Ve yeni bir gelişme, camimizin gençlik kolları kuruldu. Diyanet’in şart koymasıyla olmuş, apar topar bir kadın gençlik kolu kurmuşlar. Ben caminin etkinliklerine gittiğimde hiç yaşıtlarımla karşılaşmadığımdan yakınıyordum. Hep teyzeler hep teyzelerdi. Bu gençlik kolu vesilesiyle gençleri de görmüş oldum. Birlikte akşam yemeği yedik, ilk icraatlerimizin neler olacağını konuştuk. Eylülde kermes düzenleyeceğiz inşallah. Kermes dışında geziler, seminerler vs yapılabileceğinden bahsedildi. Bence bu çok güzel bir haber. Hem gençlere sorumluluk verme hem de onların camiyle dolayısıyla müslümanlarla ilişkilerini kuvvetlendirme açısından faydalı olacağını düşünüyorum. Bana da güzel oldu, yaşıtlarımla tanıştım ve faydalı olabileceğim bir şeyler yapabilme fırsatı doğdu. Eğer ilgilenen olursa pozitif psikoloji ya da hafıza teknikleri semineri filan vermeyi düşünüyorum ilerleyen zamanlarda.
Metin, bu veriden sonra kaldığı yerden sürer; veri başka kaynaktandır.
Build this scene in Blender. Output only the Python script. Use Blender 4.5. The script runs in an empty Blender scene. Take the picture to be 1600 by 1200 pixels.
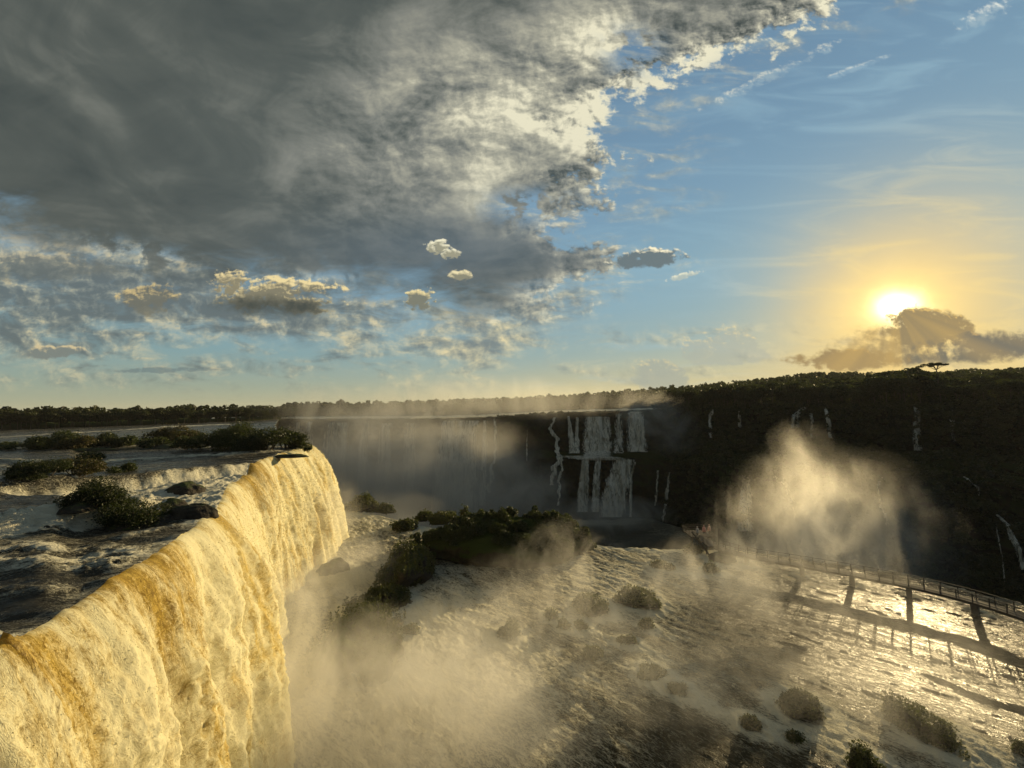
import bpy, bmesh, math, random
import numpy as np
from mathutils import Vector, Matrix
from mathutils.bvhtree import BVHTree
random.seed(7); rng = np.random.default_rng(7)
SC = bpy.context.scene; COL = SC.collection
R = math.radians
# ------------------------------------------------------------------ camera
F = 603.0                                   # focal length in photo pixels (1600 wide)
CAM = np.array([0.0, 0.0, 28.0])            # lower basin water is z=0, upper river z=20
_up = np.array([-0.0175, 1.0, -0.0514]); _up /= np.linalg.norm(_up)
_f = np.array([0, 0, -1.0]); _f = _f - _up * _f.dot(_up); _f /= np.linalg.norm(_f)
_r = np.cross(_f, _up)
M3 = np.array([_r, _f, _up])                # camera space -> world (X right, Y forward, Z up)
cam_d = bpy.data.cameras.new("camera"); cam_o = bpy.data.objects.new("camera", cam_d); COL.objects.link(cam_o)
cam_d.sensor_width = 36; cam_d.lens = 36 * F / 1600; cam_d.clip_start = 0.1; cam_d.clip_end = 9000
cam_o.matrix_world = Matrix([[*M3[0], CAM[0]], [*M3[1], CAM[1]], [*M3[2], CAM[2]], [0, 0, 0, 1]])
SC.camera = cam_o
def ray(px, py):
    d = M3 @ np.array([px - 800.0, 600.0 - py, -F]); return d / d[1]      # per metre of depth Y
def at(px, py, Y): return CAM + ray(px, py) * Y
def onz(px, py, z):
    d = ray(px, py); return CAM + d * ((z - CAM[2]) / d[2])
def uv(px, py): d = ray(px, py); return d[0], d[2]
# ------------------------------------------------------------------ render / view
SC.render.engine = 'CYCLES'
SC.view_settings.view_transform = 'Standard'; SC.view_settings.look = 'None'
SC.view_settings.exposure = 0.35; SC.view_settings.gamma = 1.0
SC.cycles.max_bounces = 5; SC.cycles.diffuse_bounces = 2; SC.cycles.glossy_bounces = 2
SC.cycles.transparent_max_bounces = 12; SC.cycles.volume_bounces = 2
SC.cycles.volume_step_rate = 1.0; SC.cycles.volume_max_steps = 256
SC.cycles.sample_clamp_indirect = 4.0; SC.cycles.caustics_reflective = False; SC.cycles.caustics_refractive = False
SC.cycles.use_denoising = True
# ------------------------------------------------------------------ sun
SUN = ray(1402, 480); SUN = SUN / np.linalg.norm(SUN)
SUN_EL = math.asin(SUN[2]); SUN_AZ = math.atan2(SUN[0], SUN[1])
ld = bpy.data.lights.new("sun", 'SUN'); ld.energy = 5.0; ld.angle = R(0.6); ld.color = (1.0, 0.77, 0.40)
lo = bpy.data.objects.new("sun", ld); COL.objects.link(lo)
lo.rotation_euler = Vector(SUN).to_track_quat('Z', 'Y').to_euler(); lo.location = (200, 200, 120)

# ------------------------------------------------------------------ node helper
class E:
    """arithmetic on shader sockets"""
    nt = None
    def __init__(s, v): s.v = v
    @staticmethod
    def m(op, *a, clamp=False):
        n = E.nt.nodes.new('ShaderNodeMath'); n.operation = op; n.use_clamp = clamp
        for i, x in enumerate(a):
            if isinstance(x, E): E.nt.links.new(x.v, n.inputs[i])
            else: n.inputs[i].default_value = float(x)
        return E(n.outputs[0])
    def __add__(s, o): return E.m('ADD', s, o)
    __radd__ = __add__
    def __sub__(s, o): return E.m('SUBTRACT', s, o)
    def __rsub__(s, o): return E.m('SUBTRACT', o, s)
    def __mul__(s, o): return E.m('MULTIPLY', s, o)
    __rmul__ = __mul__
    def __truediv__(s, o): return E.m('DIVIDE', s, o)
    def __rtruediv__(s, o): return E.m('DIVIDE', o, s)
    def __pow__(s, o): return E.m('POWER', s, o)
def emax(a, b): return E.m('MAXIMUM', a, b)
def emin(a, b): return E.m('MINIMUM', a, b)
def eabs(a): return E.m('ABSOLUTE', a)
def eexp(a): return E.m('EXPONENT', a)
def clamp01(a): return E.m('ADD', a, 0.0, clamp=True)
def sstep(x, a, b):
    n = E.nt.nodes.new('ShaderNodeMapRange'); n.interpolation_type = 'SMOOTHSTEP'
    E.nt.links.new(x.v, n.inputs['Value'])
    n.inputs['From Min'].default_value = a; n.inputs['From Max'].default_value = b
    if a > b:
        n.inputs['From Min'].default_value = b; n.inputs['From Max'].default_value = a
        n.inputs['To Min'].default_value = 1; n.inputs['To Max'].default_value = 0
    return E(n.outputs[0])
def vec(x, y, z=0.0):
    n = E.nt.nodes.new('ShaderNodeCombineXYZ')
    for i, q in enumerate((x, y, z)):
        if isinstance(q, E): E.nt.links.new(q.v, n.inputs[i])
        else: n.inputs[i].default_value = float(q)
    return E(n.outputs[0])
def sep(v):
    n = E.nt.nodes.new('ShaderNodeSeparateXYZ'); E.nt.links.new(v.v, n.inputs[0])
    return E(n.outputs[0]), E(n.outputs[1]), E(n.outputs[2])
def noise(v, scale, detail=4, rough=0.55, dist=0.0, color=False, lac=2.0, dim='3D'):
    n = E.nt.nodes.new('ShaderNodeTexNoise'); n.noise_dimensions = dim
    if v is not None: E.nt.links.new(v.v, n.inputs['Vector'])
    n.inputs['Scale'].default_value = scale; n.inputs['Detail'].default_value = detail
    n.inputs['Roughness'].default_value = rough; n.inputs['Distortion'].default_value = dist; n.inputs['Lacunarity'].default_value = lac
    return E(n.outputs['Color' if color else 'Fac'])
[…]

İşte, Maastricht’teki hayatımın son durumu bu şekilde. Zaman hızlı hızlı akıp geçiyor. Yeni bir dönüm noktası kapıda. Gençlik biraz da bu sanırım. Her an rotamı başka bir yere çevirebilirim. Her an yolum değişebilir. Dünyadaki faniliğimizi hatırlatması açısından göçebe olmak, göçebeliğin farkında olmak. Yirmili yaşlar için hayat çok değişiyor, insan kendini buluyor filan diyorlardı, bizzat yaşıyorum. Bakalım büyüyünce ne olacağım sorusunun cevabı benim için hâlâ muallakta.

Bugünlük bu kadar sevgili okurlar, başka bir yazıda görüşmek üzere, hoşçakalın.